Americans deserve transparency about what their government is doing, as long as that transparency doesn’t threaten national security. Transparency should also be the guiding principle of the State Department’s public diplomacy and U.S. international broadcasting.

But since 1948, the U.S. Information and Educational Exchange Act, also know as the Smith–Mundt Act for its two co-sponsors, has included provisions that prohibit Americans from knowing what the government is doing in the name of public diplomacy. Smith–Mundt established, among other things, Voice of America, Radio Liberty, and Radio Free Europe.

Coming out of the experience of World War II, Congress feared then that the U.S. government might aim propaganda at its own citizens through its new broadcasting capacities. The masters of propaganda were, of course, the Nazis and the Soviets, and though Americans assuredly did not think of their government as totalitarian, it was an understandable concern at the time. That was then and this is now; we live in a vastly different world today.

It is past time to modernize the institutions of U.S. public diplomacy. A critical element in this modernization process is revision of the Smith–Mundt Act, which passed the House in June as an amendment to Department of Defense Authorization Act (H.R. 5736, the Smith–Mundt-Modernization Act of 2012).
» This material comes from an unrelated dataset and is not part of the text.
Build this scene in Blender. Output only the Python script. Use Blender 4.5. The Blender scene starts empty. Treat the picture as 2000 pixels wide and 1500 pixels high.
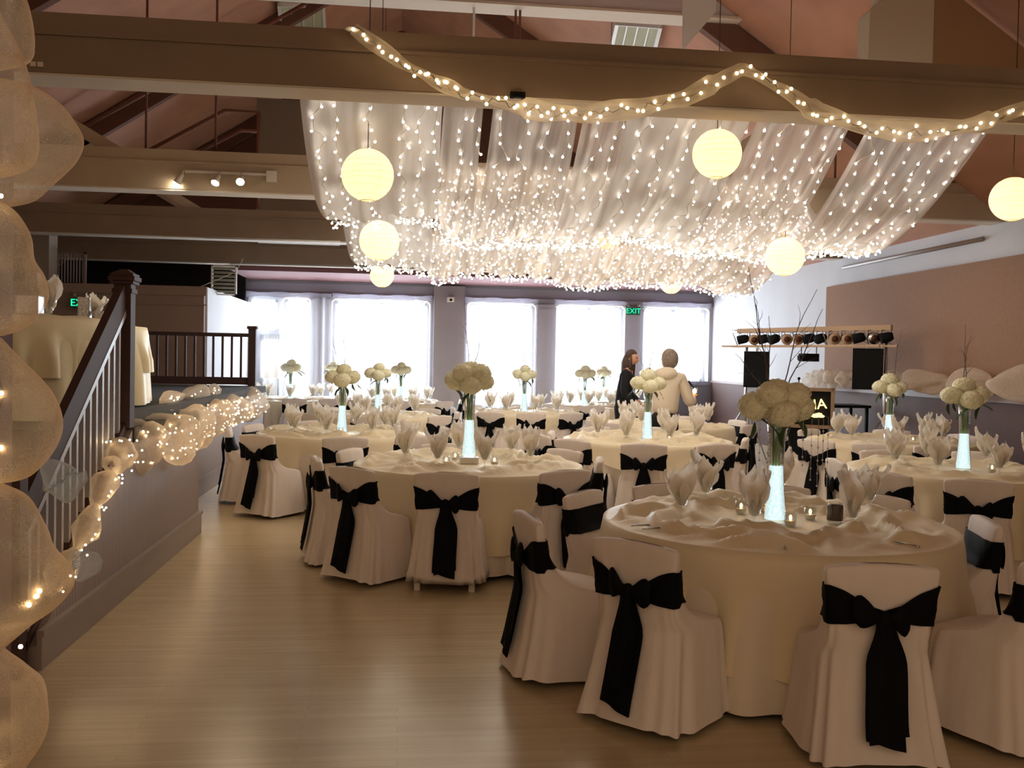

An identical version of the legislation is pending in the Senate Defense authorization bill.

The Smith–Mundt Modernization Act would remove the decade-long prohibition on the dissemination to Americans of material produced by the State Department and the Broadcasting Board of Governors, the U.S. agency that oversees U.S. international broadcasting. Other U.S. agencies, such as the Defense Department, are not covered by this bill.

Critics of the Smith–Mundt Modernization Act, on the right as well as left, have charged that it would open the “floodgates for U.S. government propaganda.” As noted, this argument might have been valid 50 years ago, but in today’s media environment, it has no validity.

For one thing, Americans have a seemingly infinite number of sources of information through their cable systems and Internet applications. Adding broadcasting from the BBG to this cacophonous mix would hardly to lead to brainwashing and marching in lockstep. Furthermore, the State Department’s 135 websites and blogs are already available to anyone with a computer, whether here or abroad.

With so much information already widely available, why even bother to tamper with Smith–Mundt’s decades-old prohibition against propaganda? The reason is transparency. Smith–Mundt is routinely cited by government officials and lawyers—even from the Pentagon, which it does not legally cover—as a convenient excuse not to share information or to nix innovative programs that might involve American citizens. The dreaded words “It is against Smith–Mundt” create a chilling effect on transparency.

There is absolutely no reason why Americans should not be able to access the information that the U.S. government broadcasts to the rest of the world every single day. Americans may like what they hear and see. Americans may not like it. But they deserve the chance to be informed.